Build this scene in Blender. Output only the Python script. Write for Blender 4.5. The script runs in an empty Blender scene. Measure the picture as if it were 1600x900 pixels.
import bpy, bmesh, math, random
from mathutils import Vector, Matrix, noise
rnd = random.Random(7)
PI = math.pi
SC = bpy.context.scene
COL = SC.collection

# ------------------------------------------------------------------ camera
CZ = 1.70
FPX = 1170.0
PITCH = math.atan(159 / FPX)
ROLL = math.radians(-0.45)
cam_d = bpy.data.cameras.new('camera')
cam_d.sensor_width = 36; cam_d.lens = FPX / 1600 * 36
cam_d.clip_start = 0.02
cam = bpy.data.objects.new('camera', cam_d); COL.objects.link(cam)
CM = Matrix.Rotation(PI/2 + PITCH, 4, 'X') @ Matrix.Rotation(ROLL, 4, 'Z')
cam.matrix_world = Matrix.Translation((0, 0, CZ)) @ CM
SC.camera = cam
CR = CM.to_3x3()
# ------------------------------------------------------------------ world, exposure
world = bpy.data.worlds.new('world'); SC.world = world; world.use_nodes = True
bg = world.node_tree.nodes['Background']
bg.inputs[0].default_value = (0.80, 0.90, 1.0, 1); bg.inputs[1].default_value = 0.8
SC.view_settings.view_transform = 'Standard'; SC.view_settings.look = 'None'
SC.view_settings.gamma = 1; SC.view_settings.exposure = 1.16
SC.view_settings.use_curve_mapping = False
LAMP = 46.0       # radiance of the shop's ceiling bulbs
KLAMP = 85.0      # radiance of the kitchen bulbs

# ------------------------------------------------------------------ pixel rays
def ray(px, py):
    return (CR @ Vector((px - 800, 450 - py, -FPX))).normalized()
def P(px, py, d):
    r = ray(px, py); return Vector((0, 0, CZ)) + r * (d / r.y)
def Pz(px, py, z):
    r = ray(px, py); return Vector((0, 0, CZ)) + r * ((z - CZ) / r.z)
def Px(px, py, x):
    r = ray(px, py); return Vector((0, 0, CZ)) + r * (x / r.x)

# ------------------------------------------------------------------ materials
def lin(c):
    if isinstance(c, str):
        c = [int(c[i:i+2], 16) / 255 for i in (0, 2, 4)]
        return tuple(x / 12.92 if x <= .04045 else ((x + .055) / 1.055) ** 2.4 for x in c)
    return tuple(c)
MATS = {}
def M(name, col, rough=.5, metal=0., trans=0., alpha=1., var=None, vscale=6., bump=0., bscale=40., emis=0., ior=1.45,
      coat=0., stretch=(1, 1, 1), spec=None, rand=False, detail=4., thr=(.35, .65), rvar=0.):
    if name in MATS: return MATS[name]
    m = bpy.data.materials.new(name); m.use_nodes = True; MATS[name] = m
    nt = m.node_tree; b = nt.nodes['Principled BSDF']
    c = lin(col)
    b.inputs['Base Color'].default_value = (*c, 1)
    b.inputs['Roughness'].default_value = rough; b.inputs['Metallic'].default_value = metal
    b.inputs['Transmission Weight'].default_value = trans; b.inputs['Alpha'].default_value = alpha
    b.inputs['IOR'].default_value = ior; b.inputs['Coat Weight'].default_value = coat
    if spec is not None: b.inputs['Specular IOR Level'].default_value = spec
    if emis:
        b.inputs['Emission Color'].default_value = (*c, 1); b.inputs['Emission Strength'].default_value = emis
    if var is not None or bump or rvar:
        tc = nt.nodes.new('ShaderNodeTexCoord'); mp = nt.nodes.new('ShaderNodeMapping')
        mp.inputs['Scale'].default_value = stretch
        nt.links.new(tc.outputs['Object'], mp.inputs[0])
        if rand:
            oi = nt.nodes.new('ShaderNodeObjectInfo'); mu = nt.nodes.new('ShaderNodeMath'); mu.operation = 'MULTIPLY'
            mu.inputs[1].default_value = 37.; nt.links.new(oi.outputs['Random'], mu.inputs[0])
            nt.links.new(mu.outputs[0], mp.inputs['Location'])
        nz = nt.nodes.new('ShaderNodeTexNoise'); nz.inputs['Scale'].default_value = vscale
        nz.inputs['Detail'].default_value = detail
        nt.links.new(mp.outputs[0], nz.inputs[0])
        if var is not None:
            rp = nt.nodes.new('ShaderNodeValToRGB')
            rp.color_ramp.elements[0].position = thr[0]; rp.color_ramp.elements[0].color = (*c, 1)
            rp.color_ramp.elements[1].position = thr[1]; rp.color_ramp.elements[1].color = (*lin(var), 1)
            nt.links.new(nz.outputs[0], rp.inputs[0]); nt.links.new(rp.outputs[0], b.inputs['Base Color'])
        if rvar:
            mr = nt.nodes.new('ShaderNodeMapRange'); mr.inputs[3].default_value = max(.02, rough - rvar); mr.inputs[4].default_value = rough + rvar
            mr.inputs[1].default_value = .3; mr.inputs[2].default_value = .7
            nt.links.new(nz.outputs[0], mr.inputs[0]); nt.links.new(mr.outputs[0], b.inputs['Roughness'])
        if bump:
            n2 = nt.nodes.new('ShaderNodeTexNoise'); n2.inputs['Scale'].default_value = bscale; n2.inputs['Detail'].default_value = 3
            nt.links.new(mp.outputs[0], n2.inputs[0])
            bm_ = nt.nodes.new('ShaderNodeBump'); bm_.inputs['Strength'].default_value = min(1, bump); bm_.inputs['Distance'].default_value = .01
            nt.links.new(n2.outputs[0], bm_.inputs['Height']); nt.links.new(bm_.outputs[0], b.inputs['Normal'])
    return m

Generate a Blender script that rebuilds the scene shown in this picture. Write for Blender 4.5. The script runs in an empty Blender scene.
::::::
= Written problem =
Take the material above and return all of it exactly.

= Result =
Build this scene in Blender. Output only the Python script. Write for Blender 4.5. The script runs in an empty Blender scene. Measure the picture as if it were 1600x900 pixels.
import bpy, bmesh, math, random
from mathutils import Vector, Matrix, noise
rnd = random.Random(7)
PI = math.pi
SC = bpy.context.scene
COL = SC.collection

# ------------------------------------------------------------------ camera
CZ = 1.70
FPX = 1170.0
PITCH = math.atan(159 / FPX)
ROLL = math.radians(-0.45)
cam_d = bpy.data.cameras.new('camera')
cam_d.sensor_width = 36; cam_d.lens = FPX / 1600 * 36
cam_d.clip_start = 0.02
cam = bpy.data.objects.new('camera', cam_d); COL.objects.link(cam)
CM = Matrix.Rotation(PI/2 + PITCH, 4, 'X') @ Matrix.Rotation(ROLL, 4, 'Z')
cam.matrix_world = Matrix.Translation((0, 0, CZ)) @ CM
SC.camera = cam
CR = CM.to_3x3()
# ------------------------------------------------------------------ world, exposure
world = bpy.data.worlds.new('world'); SC.world = world; world.use_nodes = True
bg = world.node_tree.nodes['Background']
bg.inputs[0].default_value = (0.80, 0.90, 1.0, 1); bg.inputs[1].default_value = 0.8
SC.view_settings.view_transform = 'Standard'; SC.view_settings.look = 'None'
SC.view_settings.gamma = 1; SC.view_settings.exposure = 1.16
SC.view_settings.use_curve_mapping = False
LAMP = 46.0       # radiance of the shop's ceiling bulbs
KLAMP = 85.0      # radiance of the kitchen bulbs

# ------------------------------------------------------------------ pixel rays
def ray(px, py):
    return (CR @ Vector((px - 800, 450 - py, -FPX))).normalized()
def P(px, py, d):
    r = ray(px, py); return Vector((0, 0, CZ)) + r * (d / r.y)
def Pz(px, py, z):
    r = ray(px, py); return Vector((0, 0, CZ)) + r * ((z - CZ) / r.z)
def Px(px, py, x):
    r = ray(px, py); return Vector((0, 0, CZ)) + r * (x / r.x)

# ------------------------------------------------------------------ materials
def lin(c):
    if isinstance(c, str):
        c = [int(c[i:i+2], 16) / 255 for i in (0, 2, 4)]
        return tuple(x / 12.92 if x <= .04045 else ((x + .055) / 1.055) ** 2.4 for x in c)
    return tuple(c)
MATS = {}
def M(name, col, rough=.5, metal=0., trans=0., alpha=1., var=None, vscale=6., bump=0., bscale=40., emis=0., ior=1.45,
      coat=0., stretch=(1, 1, 1), spec=None, rand=False, detail=4., thr=(.35, .65), rvar=0.):
    if name in MATS: return MATS[name]
    m = bpy.data.materials.new(name); m.use_nodes = True; MATS[name] = m
    nt = m.node_tree; b = nt.nodes['Principled BSDF']
    c = lin(col)
    b.inputs['Base Color'].default_value = (*c, 1)
    b.inputs['Roughness'].default_value = rough; b.inputs['Metallic'].default_value = metal
    b.inputs['Transmission Weight'].default_value = trans; b.inputs['Alpha'].default_value = alpha
    b.inputs['IOR'].default_value = ior; b.inputs['Coat Weight'].default_value = coat
    if spec is not None: b.inputs['Specular IOR Level'].default_value = spec
    if emis:
        b.inputs['Emission Color'].default_value = (*c, 1); b.inputs['Emission Strength'].default_value = emis
    if var is not None or bump or rvar:
        tc = nt.nodes.new('ShaderNodeTexCoord'); mp = nt.nodes.new('ShaderNodeMapping')
        mp.inputs['Scale'].default_value = stretch
        nt.links.new(tc.outputs['Object'], mp.inputs[0])
        if rand:
            oi = nt.nodes.new('ShaderNodeObjectInfo'); mu = nt.nodes.new('ShaderNodeMath'); mu.operation = 'MULTIPLY'
            mu.inputs[1].default_value = 37.; nt.links.new(oi.outputs['Random'], mu.inputs[0])
            nt.links.new(mu.outputs[0], mp.inputs['Location'])
        nz = nt.nodes.new('ShaderNodeTexNoise'); nz.inputs['Scale'].default_value = vscale
        nz.inputs['Detail'].default_value = detail
        nt.links.new(mp.outputs[0], nz.inputs[0])
        if var is not None:
            rp = nt.nodes.new('ShaderNodeValToRGB')
            rp.color_ramp.elements[0].position = thr[0]; rp.color_ramp.elements[0].color = (*c, 1)
            rp.color_ramp.elements[1].position = thr[1]; rp.color_ramp.elements[1].color = (*lin(var), 1)
            nt.links.new(nz.outputs[0], rp.inputs[0]); nt.links.new(rp.outputs[0], b.inputs['Base Color'])
        if rvar:
            mr = nt.nodes.new('ShaderNodeMapRange'); mr.inputs[3].default_value = max(.02, rough - rvar); mr.inputs[4].default_value = rough + rvar
            mr.inputs[1].default_value = .3; mr.inputs[2].default_value = .7
            nt.links.new(nz.outputs[0], mr.inputs[0]); nt.links.new(mr.outputs[0], b.inputs['Roughness'])
        if bump:
            n2 = nt.nodes.new('ShaderNodeTexNoise'); n2.inputs['Scale'].default_value = bscale; n2.inputs['Detail'].default_value = 3
            nt.links.new(mp.outputs[0], n2.inputs[0])
            bm_ = nt.nodes.new('ShaderNodeBump'); bm_.inputs['Strength'].default_value = min(1, bump); bm_.inputs['Distance'].default_value = .01
            nt.links.new(n2.outputs[0], bm_.inputs['Height']); nt.links.new(bm_.outputs[0], b.inputs['Normal'])
    return m

Generate a Blender script that rebuilds the scene shown in this picture. Write for Blender 4.5. The script runs in an empty Blender scene.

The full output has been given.